Sous le régime de Vichy, un décret-loi du 2
mai 1938 fait naître l’infraction d’aide à l’entrée,
à la circulation ou au séjour irrégulier
d’un étranger. Il dispose que « tout individu
qui par aide directe ou indirecte aura facilité
ou tenté de faciliter l’entrée, la circulation ou
le séjour irréguliers d’un étranger sera puni ».

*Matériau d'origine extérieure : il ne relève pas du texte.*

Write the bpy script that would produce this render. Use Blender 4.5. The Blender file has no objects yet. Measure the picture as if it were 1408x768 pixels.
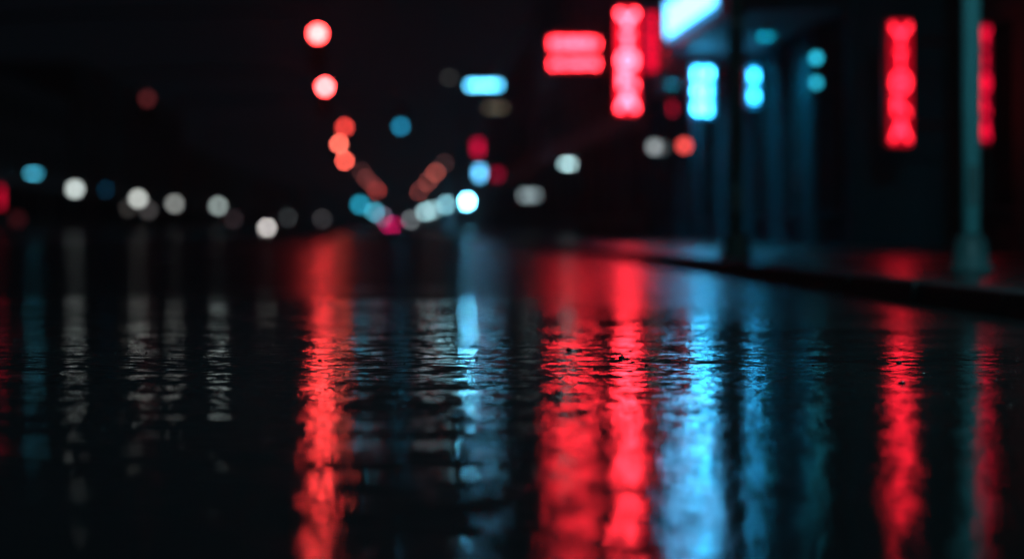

Cet écrit a été repris à l’identique dans l’ordonnance
du 2 novembre 1945.
Dans les années 90, c’est ce texte qui a permis
de fonder les poursuites contre les associations
venant en aide aux étrangers sans
papiers, même à titre désintéressé, ce qui a
été validé par un arrêt de la chambre criminelle
de la Cour de cassation du 16 octobre
1996 (N° 95-81875).
La loi du 22 juillet 1996 entérine la pratique
et introduit la notion d’immunité familiale,
immunité étendue, par la loi Sarkozy du 26
novembre 2003, aux personnes morales et
physiques quand l’aide apportée l’est « face
à un danger actuel ou imminent, nécessaire
à la sauvegarde de la vie ou de l’intégrité
physique ».
Aujourd’hui le délit de solidarité est prévu par l’article
L. 622-1 du Ceseda (Code de l'entrée et du séjour des étrangers et du droit d'asile) qui dispose que : « Toute
personne qui aura, par aide directe ou indirecte,
facilité ou tenté de faciliter l’entrée, la
circulation ou le séjour irréguliers, d’un étranger
en France sera punie d’un emprisonnement
de cinq ans et d’une amende de 30 000
euros».
Les textes législatifs
n’ont pas introduit le critère de but
lucratif pour caractériser ce délit, critère pourtant
visé explicitement et exclusivement par
la convention de Schengen. Donc les personnes qui agissent dans un but désintéressé sont sanctionnables.
Il a fallu attendre la
loi du 31 décembre 2012 pour exempter les
actions humanitaires désintéressées, mais elle ne l'a fait que pour les actions relatives à l’aide au séjour, et non pour celles relatives à l’aide à l’entrée et à la circulation. L'aide à l'entrée et à la circulation sont pénalement sanctionnables, alors qu'il est dans les faits pratiquement impossible de les différencier de l'aide au séjour.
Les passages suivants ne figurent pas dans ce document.